--- BEGIN Items ---

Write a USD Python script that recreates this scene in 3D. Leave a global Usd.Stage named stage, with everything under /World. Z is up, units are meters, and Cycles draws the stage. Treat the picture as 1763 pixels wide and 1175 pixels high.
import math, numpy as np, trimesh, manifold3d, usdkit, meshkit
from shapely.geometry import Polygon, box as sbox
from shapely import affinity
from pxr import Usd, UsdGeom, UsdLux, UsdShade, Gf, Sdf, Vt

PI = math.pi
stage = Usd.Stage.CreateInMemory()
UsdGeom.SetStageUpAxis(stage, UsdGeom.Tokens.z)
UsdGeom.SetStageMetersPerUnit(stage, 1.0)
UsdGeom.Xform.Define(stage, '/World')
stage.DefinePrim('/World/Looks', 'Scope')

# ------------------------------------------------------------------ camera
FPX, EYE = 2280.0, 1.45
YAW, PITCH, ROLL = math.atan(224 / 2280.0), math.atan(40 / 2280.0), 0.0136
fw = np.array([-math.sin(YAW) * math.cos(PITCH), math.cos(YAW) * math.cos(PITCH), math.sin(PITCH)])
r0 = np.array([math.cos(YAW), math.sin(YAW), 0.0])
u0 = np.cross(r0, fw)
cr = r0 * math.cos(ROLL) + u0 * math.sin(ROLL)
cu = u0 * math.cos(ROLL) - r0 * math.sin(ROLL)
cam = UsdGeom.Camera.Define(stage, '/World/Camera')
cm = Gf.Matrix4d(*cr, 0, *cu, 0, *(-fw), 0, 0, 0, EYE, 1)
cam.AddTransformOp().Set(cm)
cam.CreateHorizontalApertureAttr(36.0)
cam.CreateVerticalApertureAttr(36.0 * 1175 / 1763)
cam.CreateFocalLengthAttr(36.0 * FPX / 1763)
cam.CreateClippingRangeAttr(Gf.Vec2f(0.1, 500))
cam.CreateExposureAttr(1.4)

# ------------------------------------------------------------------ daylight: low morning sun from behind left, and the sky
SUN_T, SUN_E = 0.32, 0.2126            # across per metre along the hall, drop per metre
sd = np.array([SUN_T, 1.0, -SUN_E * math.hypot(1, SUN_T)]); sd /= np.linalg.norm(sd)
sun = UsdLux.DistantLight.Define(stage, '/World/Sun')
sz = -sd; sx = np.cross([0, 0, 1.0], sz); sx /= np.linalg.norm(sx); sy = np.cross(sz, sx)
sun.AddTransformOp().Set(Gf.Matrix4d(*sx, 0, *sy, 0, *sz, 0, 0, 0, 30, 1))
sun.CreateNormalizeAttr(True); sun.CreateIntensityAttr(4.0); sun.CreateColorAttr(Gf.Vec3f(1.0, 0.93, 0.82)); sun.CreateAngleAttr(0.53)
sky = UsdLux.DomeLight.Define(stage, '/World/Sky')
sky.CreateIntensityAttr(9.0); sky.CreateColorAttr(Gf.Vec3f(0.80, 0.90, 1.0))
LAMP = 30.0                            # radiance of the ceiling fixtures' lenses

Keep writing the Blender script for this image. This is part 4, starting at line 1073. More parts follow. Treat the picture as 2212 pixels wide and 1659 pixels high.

--- END Items ---

▸ **Description of the task**: Exact copies of all the records are required.

▸ **Answer to this exercise**:
Write a USD Python script that recreates this scene in 3D. Leave a global Usd.Stage named stage, with everything under /World. Z is up, units are meters, and Cycles draws the stage. Treat the picture as 1763 pixels wide and 1175 pixels high.
import math, numpy as np, trimesh, manifold3d, usdkit, meshkit
from shapely.geometry import Polygon, box as sbox
from shapely import affinity
from pxr import Usd, UsdGeom, UsdLux, UsdShade, Gf, Sdf, Vt

PI = math.pi
stage = Usd.Stage.CreateInMemory()
UsdGeom.SetStageUpAxis(stage, UsdGeom.Tokens.z)
UsdGeom.SetStageMetersPerUnit(stage, 1.0)
UsdGeom.Xform.Define(stage, '/World')
stage.DefinePrim('/World/Looks', 'Scope')

# ------------------------------------------------------------------ camera
FPX, EYE = 2280.0, 1.45
YAW, PITCH, ROLL = math.atan(224 / 2280.0), math.atan(40 / 2280.0), 0.0136
fw = np.array([-math.sin(YAW) * math.cos(PITCH), math.cos(YAW) * math.cos(PITCH), math.sin(PITCH)])
r0 = np.array([math.cos(YAW), math.sin(YAW), 0.0])
u0 = np.cross(r0, fw)
cr = r0 * math.cos(ROLL) + u0 * math.sin(ROLL)
cu = u0 * math.cos(ROLL) - r0 * math.sin(ROLL)
cam = UsdGeom.Camera.Define(stage, '/World/Camera')
cm = Gf.Matrix4d(*cr, 0, *cu, 0, *(-fw), 0, 0, 0, EYE, 1)
cam.AddTransformOp().Set(cm)
cam.CreateHorizontalApertureAttr(36.0)
cam.CreateVerticalApertureAttr(36.0 * 1175 / 1763)
cam.CreateFocalLengthAttr(36.0 * FPX / 1763)
cam.CreateClippingRangeAttr(Gf.Vec2f(0.1, 500))
cam.CreateExposureAttr(1.4)

# ------------------------------------------------------------------ daylight: low morning sun from behind left, and the sky
SUN_T, SUN_E = 0.32, 0.2126            # across per metre along the hall, drop per metre
sd = np.array([SUN_T, 1.0, -SUN_E * math.hypot(1, SUN_T)]); sd /= np.linalg.norm(sd)
sun = UsdLux.DistantLight.Define(stage, '/World/Sun')
sz = -sd; sx = np.cross([0, 0, 1.0], sz); sx /= np.linalg.norm(sx); sy = np.cross(sz, sx)
sun.AddTransformOp().Set(Gf.Matrix4d(*sx, 0, *sy, 0, *sz, 0, 0, 0, 30, 1))
sun.CreateNormalizeAttr(True); sun.CreateIntensityAttr(4.0); sun.CreateColorAttr(Gf.Vec3f(1.0, 0.93, 0.82)); sun.CreateAngleAttr(0.53)
sky = UsdLux.DomeLight.Define(stage, '/World/Sky')
sky.CreateIntensityAttr(9.0); sky.CreateColorAttr(Gf.Vec3f(0.80, 0.90, 1.0))
LAMP = 30.0                            # radiance of the ceiling fixtures' lenses

Keep writing the Blender script for this image. This is part 4, starting at line 1073. More parts follow. Treat the picture as 2212 pixels wide and 1659 pixels high.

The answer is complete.